■ Directions ■
Retype the listing that follows, exactly as written.

↓

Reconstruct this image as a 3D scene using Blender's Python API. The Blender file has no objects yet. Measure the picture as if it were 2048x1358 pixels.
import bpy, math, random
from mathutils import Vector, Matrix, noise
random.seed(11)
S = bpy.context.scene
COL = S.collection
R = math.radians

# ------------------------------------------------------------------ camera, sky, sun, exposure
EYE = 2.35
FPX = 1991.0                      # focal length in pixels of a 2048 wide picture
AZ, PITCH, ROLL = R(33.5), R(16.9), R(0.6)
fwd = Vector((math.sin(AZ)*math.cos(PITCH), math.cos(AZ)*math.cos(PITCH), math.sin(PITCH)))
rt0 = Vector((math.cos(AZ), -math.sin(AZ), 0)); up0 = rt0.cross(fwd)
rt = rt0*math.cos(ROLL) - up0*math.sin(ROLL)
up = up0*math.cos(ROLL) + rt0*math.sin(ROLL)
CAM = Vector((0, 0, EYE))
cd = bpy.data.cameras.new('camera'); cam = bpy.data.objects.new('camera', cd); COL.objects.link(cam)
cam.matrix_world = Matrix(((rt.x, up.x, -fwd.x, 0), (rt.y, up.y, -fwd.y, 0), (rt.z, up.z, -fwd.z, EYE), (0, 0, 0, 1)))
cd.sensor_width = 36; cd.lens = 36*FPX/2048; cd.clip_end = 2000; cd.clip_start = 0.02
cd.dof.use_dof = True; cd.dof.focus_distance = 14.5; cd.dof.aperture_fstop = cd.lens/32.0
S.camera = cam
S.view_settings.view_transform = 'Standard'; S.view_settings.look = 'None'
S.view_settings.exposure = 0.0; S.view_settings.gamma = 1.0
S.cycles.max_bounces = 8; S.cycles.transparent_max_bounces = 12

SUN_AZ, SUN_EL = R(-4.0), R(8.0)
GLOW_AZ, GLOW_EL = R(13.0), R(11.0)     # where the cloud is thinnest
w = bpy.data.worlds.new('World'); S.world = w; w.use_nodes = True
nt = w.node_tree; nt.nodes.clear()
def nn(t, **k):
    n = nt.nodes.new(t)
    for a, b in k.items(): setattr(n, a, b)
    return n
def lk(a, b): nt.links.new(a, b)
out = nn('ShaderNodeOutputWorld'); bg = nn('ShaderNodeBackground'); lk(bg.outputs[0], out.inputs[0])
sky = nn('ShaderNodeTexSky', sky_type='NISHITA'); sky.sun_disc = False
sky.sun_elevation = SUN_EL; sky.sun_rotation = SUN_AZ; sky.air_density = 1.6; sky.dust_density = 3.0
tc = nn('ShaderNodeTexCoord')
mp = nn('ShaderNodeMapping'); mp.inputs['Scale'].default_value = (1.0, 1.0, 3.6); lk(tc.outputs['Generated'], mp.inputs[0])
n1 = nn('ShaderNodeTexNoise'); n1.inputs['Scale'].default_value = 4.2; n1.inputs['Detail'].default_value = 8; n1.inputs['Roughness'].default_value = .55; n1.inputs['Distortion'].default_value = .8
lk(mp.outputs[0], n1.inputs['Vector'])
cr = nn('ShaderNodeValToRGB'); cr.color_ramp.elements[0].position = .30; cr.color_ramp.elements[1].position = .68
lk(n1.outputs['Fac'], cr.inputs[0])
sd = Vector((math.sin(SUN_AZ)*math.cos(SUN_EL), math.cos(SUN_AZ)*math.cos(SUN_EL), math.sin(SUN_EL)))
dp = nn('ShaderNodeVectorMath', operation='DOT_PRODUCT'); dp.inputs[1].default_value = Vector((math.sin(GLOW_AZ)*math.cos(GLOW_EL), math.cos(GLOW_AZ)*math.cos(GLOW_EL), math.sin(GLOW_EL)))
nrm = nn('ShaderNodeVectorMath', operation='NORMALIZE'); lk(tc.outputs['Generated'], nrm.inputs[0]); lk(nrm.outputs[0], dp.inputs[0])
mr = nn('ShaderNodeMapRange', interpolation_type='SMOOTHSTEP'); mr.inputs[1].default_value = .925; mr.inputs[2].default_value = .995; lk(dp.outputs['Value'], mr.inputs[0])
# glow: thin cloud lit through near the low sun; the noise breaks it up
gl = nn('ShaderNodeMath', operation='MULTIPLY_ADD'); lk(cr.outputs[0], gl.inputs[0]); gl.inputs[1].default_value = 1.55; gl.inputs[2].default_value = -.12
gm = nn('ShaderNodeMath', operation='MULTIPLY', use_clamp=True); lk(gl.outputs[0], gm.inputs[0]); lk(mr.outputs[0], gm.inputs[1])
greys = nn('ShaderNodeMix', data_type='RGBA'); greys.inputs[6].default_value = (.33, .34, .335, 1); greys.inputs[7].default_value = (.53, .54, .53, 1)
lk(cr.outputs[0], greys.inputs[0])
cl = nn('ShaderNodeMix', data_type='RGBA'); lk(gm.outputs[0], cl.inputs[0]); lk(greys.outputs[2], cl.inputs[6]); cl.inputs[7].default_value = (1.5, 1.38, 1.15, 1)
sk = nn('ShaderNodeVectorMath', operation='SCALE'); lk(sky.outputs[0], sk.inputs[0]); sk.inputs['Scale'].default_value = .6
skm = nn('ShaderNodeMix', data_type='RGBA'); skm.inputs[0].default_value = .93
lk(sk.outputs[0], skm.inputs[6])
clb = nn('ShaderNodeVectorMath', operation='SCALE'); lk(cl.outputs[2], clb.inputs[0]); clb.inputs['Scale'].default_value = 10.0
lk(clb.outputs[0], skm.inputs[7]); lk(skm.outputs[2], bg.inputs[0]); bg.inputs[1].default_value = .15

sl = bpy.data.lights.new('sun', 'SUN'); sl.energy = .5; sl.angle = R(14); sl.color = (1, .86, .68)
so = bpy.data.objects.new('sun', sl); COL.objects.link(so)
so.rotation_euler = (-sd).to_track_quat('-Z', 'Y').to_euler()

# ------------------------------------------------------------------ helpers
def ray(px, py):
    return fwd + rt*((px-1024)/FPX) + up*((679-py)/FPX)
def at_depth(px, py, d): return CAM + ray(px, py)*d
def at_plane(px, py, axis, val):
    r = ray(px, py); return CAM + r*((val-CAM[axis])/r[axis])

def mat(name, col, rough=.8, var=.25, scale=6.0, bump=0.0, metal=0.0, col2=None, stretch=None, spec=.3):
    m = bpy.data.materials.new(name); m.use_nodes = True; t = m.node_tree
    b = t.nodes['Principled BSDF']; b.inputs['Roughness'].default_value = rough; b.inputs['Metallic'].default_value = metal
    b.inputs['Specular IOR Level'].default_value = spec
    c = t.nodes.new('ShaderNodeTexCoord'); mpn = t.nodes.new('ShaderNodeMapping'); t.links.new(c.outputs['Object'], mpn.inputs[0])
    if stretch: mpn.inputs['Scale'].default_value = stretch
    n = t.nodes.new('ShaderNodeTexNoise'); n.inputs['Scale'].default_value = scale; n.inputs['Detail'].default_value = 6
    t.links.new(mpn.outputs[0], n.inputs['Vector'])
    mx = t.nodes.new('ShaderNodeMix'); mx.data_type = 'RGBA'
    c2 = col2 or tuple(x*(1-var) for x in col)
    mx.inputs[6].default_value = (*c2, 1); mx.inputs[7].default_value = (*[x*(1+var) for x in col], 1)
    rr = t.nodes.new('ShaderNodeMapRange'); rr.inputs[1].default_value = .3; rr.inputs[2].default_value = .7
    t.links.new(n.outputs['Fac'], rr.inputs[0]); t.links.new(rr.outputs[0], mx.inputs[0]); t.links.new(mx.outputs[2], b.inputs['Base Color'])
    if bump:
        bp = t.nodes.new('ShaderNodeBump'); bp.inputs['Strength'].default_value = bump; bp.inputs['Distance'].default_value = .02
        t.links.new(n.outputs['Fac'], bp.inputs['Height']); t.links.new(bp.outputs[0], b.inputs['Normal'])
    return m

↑

■ Exercise solution ■
Reconstruct this image as a 3D scene using Blender's Python API. The Blender file has no objects yet. Measure the picture as if it were 2048x1358 pixels.
import bpy, math, random
from mathutils import Vector, Matrix, noise
random.seed(11)
S = bpy.context.scene
COL = S.collection
R = math.radians

# ------------------------------------------------------------------ camera, sky, sun, exposure
EYE = 2.35
FPX = 1991.0                      # focal length in pixels of a 2048 wide picture
AZ, PITCH, ROLL = R(33.5), R(16.9), R(0.6)
fwd = Vector((math.sin(AZ)*math.cos(PITCH), math.cos(AZ)*math.cos(PITCH), math.sin(PITCH)))
rt0 = Vector((math.cos(AZ), -math.sin(AZ), 0)); up0 = rt0.cross(fwd)
rt = rt0*math.cos(ROLL) - up0*math.sin(ROLL)
up = up0*math.cos(ROLL) + rt0*math.sin(ROLL)
CAM = Vector((0, 0, EYE))
cd = bpy.data.cameras.new('camera'); cam = bpy.data.objects.new('camera', cd); COL.objects.link(cam)
cam.matrix_world = Matrix(((rt.x, up.x, -fwd.x, 0), (rt.y, up.y, -fwd.y, 0), (rt.z, up.z, -fwd.z, EYE), (0, 0, 0, 1)))
cd.sensor_width = 36; cd.lens = 36*FPX/2048; cd.clip_end = 2000; cd.clip_start = 0.02
cd.dof.use_dof = True; cd.dof.focus_distance = 14.5; cd.dof.aperture_fstop = cd.lens/32.0
S.camera = cam
S.view_settings.view_transform = 'Standard'; S.view_settings.look = 'None'
S.view_settings.exposure = 0.0; S.view_settings.gamma = 1.0
S.cycles.max_bounces = 8; S.cycles.transparent_max_bounces = 12

SUN_AZ, SUN_EL = R(-4.0), R(8.0)
GLOW_AZ, GLOW_EL = R(13.0), R(11.0)     # where the cloud is thinnest
w = bpy.data.worlds.new('World'); S.world = w; w.use_nodes = True
nt = w.node_tree; nt.nodes.clear()
def nn(t, **k):
    n = nt.nodes.new(t)
    for a, b in k.items(): setattr(n, a, b)
    return n
def lk(a, b): nt.links.new(a, b)
out = nn('ShaderNodeOutputWorld'); bg = nn('ShaderNodeBackground'); lk(bg.outputs[0], out.inputs[0])
sky = nn('ShaderNodeTexSky', sky_type='NISHITA'); sky.sun_disc = False
sky.sun_elevation = SUN_EL; sky.sun_rotation = SUN_AZ; sky.air_density = 1.6; sky.dust_density = 3.0
tc = nn('ShaderNodeTexCoord')
mp = nn('ShaderNodeMapping'); mp.inputs['Scale'].default_value = (1.0, 1.0, 3.6); lk(tc.outputs['Generated'], mp.inputs[0])
n1 = nn('ShaderNodeTexNoise'); n1.inputs['Scale'].default_value = 4.2; n1.inputs['Detail'].default_value = 8; n1.inputs['Roughness'].default_value = .55; n1.inputs['Distortion'].default_value = .8
lk(mp.outputs[0], n1.inputs['Vector'])
cr = nn('ShaderNodeValToRGB'); cr.color_ramp.elements[0].position = .30; cr.color_ramp.elements[1].position = .68
lk(n1.outputs['Fac'], cr.inputs[0])
sd = Vector((math.sin(SUN_AZ)*math.cos(SUN_EL), math.cos(SUN_AZ)*math.cos(SUN_EL), math.sin(SUN_EL)))
dp = nn('ShaderNodeVectorMath', operation='DOT_PRODUCT'); dp.inputs[1].default_value = Vector((math.sin(GLOW_AZ)*math.cos(GLOW_EL), math.cos(GLOW_AZ)*math.cos(GLOW_EL), math.sin(GLOW_EL)))
nrm = nn('ShaderNodeVectorMath', operation='NORMALIZE'); lk(tc.outputs['Generated'], nrm.inputs[0]); lk(nrm.outputs[0], dp.inputs[0])
mr = nn('ShaderNodeMapRange', interpolation_type='SMOOTHSTEP'); mr.inputs[1].default_value = .925; mr.inputs[2].default_value = .995; lk(dp.outputs['Value'], mr.inputs[0])
# glow: thin cloud lit through near the low sun; the noise breaks it up
gl = nn('ShaderNodeMath', operation='MULTIPLY_ADD'); lk(cr.outputs[0], gl.inputs[0]); gl.inputs[1].default_value = 1.55; gl.inputs[2].default_value = -.12
gm = nn('ShaderNodeMath', operation='MULTIPLY', use_clamp=True); lk(gl.outputs[0], gm.inputs[0]); lk(mr.outputs[0], gm.inputs[1])
greys = nn('ShaderNodeMix', data_type='RGBA'); greys.inputs[6].default_value = (.33, .34, .335, 1); greys.inputs[7].default_value = (.53, .54, .53, 1)
lk(cr.outputs[0], greys.inputs[0])
cl = nn('ShaderNodeMix', data_type='RGBA'); lk(gm.outputs[0], cl.inputs[0]); lk(greys.outputs[2], cl.inputs[6]); cl.inputs[7].default_value = (1.5, 1.38, 1.15, 1)
sk = nn('ShaderNodeVectorMath', operation='SCALE'); lk(sky.outputs[0], sk.inputs[0]); sk.inputs['Scale'].default_value = .6
skm = nn('ShaderNodeMix', data_type='RGBA'); skm.inputs[0].default_value = .93
lk(sk.outputs[0], skm.inputs[6])
clb = nn('ShaderNodeVectorMath', operation='SCALE'); lk(cl.outputs[2], clb.inputs[0]); clb.inputs['Scale'].default_value = 10.0
lk(clb.outputs[0], skm.inputs[7]); lk(skm.outputs[2], bg.inputs[0]); bg.inputs[1].default_value = .15

sl = bpy.data.lights.new('sun', 'SUN'); sl.energy = .5; sl.angle = R(14); sl.color = (1, .86, .68)
so = bpy.data.objects.new('sun', sl); COL.objects.link(so)
so.rotation_euler = (-sd).to_track_quat('-Z', 'Y').to_euler()

# ------------------------------------------------------------------ helpers
def ray(px, py):
    return fwd + rt*((px-1024)/FPX) + up*((679-py)/FPX)
def at_depth(px, py, d): return CAM + ray(px, py)*d
def at_plane(px, py, axis, val):
    r = ray(px, py); return CAM + r*((val-CAM[axis])/r[axis])

def mat(name, col, rough=.8, var=.25, scale=6.0, bump=0.0, metal=0.0, col2=None, stretch=None, spec=.3):
    m = bpy.data.materials.new(name); m.use_nodes = True; t = m.node_tree
    b = t.nodes['Principled BSDF']; b.inputs['Roughness'].default_value = rough; b.inputs['Metallic'].default_value = metal
    b.inputs['Specular IOR Level'].default_value = spec
    c = t.nodes.new('ShaderNodeTexCoord'); mpn = t.nodes.new('ShaderNodeMapping'); t.links.new(c.outputs['Object'], mpn.inputs[0])
    if stretch: mpn.inputs['Scale'].default_value = stretch
    n = t.nodes.new('ShaderNodeTexNoise'); n.inputs['Scale'].default_value = scale; n.inputs['Detail'].default_value = 6
    t.links.new(mpn.outputs[0], n.inputs['Vector'])
    mx = t.nodes.new('ShaderNodeMix'); mx.data_type = 'RGBA'
    c2 = col2 or tuple(x*(1-var) for x in col)
    mx.inputs[6].default_value = (*c2, 1); mx.inputs[7].default_value = (*[x*(1+var) for x in col], 1)
    rr = t.nodes.new('ShaderNodeMapRange'); rr.inputs[1].default_value = .3; rr.inputs[2].default_value = .7
    t.links.new(n.outputs['Fac'], rr.inputs[0]); t.links.new(rr.outputs[0], mx.inputs[0]); t.links.new(mx.outputs[2], b.inputs['Base Color'])
    if bump:
        bp = t.nodes.new('ShaderNodeBump'); bp.inputs['Strength'].default_value = bump; bp.inputs['Distance'].default_value = .02
        t.links.new(n.outputs['Fac'], bp.inputs['Height']); t.links.new(bp.outputs[0], b.inputs['Normal'])
    return m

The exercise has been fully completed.